The ride home was pretty silent. I didn't know what was waiting for me on the other side.
We made a stop at my uncle's home. Everyone stretched, and my aunt came and sat next to me. She said, "I have something to tell you. Your brother didn't make it." My life would never be the same after those words pierced my heart.
It's a timestamp frozen in my memories. I remember that day like it was yesterday.
But there's another memory that haunts me just as much.
The second last time I saw my brother was at my sister's wedding. We are at a petrol station fueling the car. I step out and so does he. We grab snacks, we are happy. My sister is still in her wedding gown and you could hear chit chat and laughter. My whole family is there.

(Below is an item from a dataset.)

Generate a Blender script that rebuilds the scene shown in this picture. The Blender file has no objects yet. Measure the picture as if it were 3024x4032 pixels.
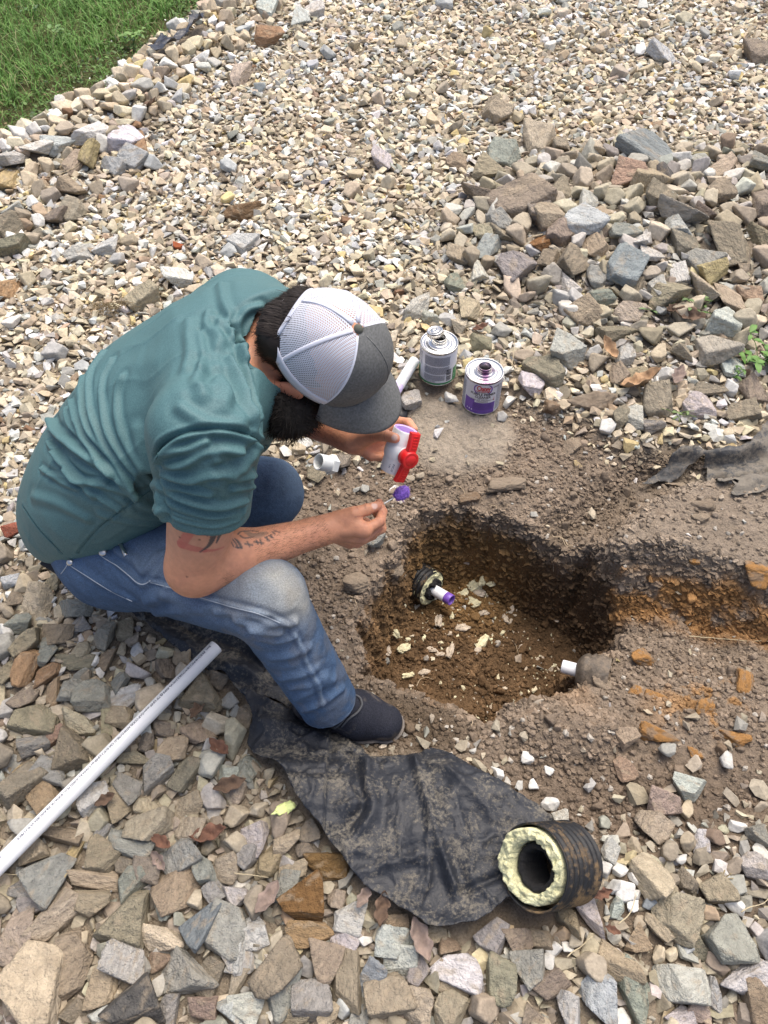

My sister and her husband would be leaving for the second part of the wedding at their in-laws. He says we are never going to be together as a family for Christmas. I think to myself that's a little dramatic—she's just getting married, not dying. Little did I know those words would come true in a matter of days and would haunt me to this day.
Grief did not make me stronger. It broke me in ways I did not know were possible. This is where my breaking begins. That was before I knew. Now after, I feel like I'm standing still while the world is moving around me.
Everyone moved on with their lives but I'm standing still, frozen at the memory of the petrol station and flashes of your casket being lowered as they shot the 21-gun salute. I'm in between these states perpetually.
I lost everything that night.
I lost my best friend,
I lost my brother,
I lost my safety net,
and I lose myself over and over again.
It's excruciatingly painful. I didn't know it could hurt like this, and this is the bane of my existence.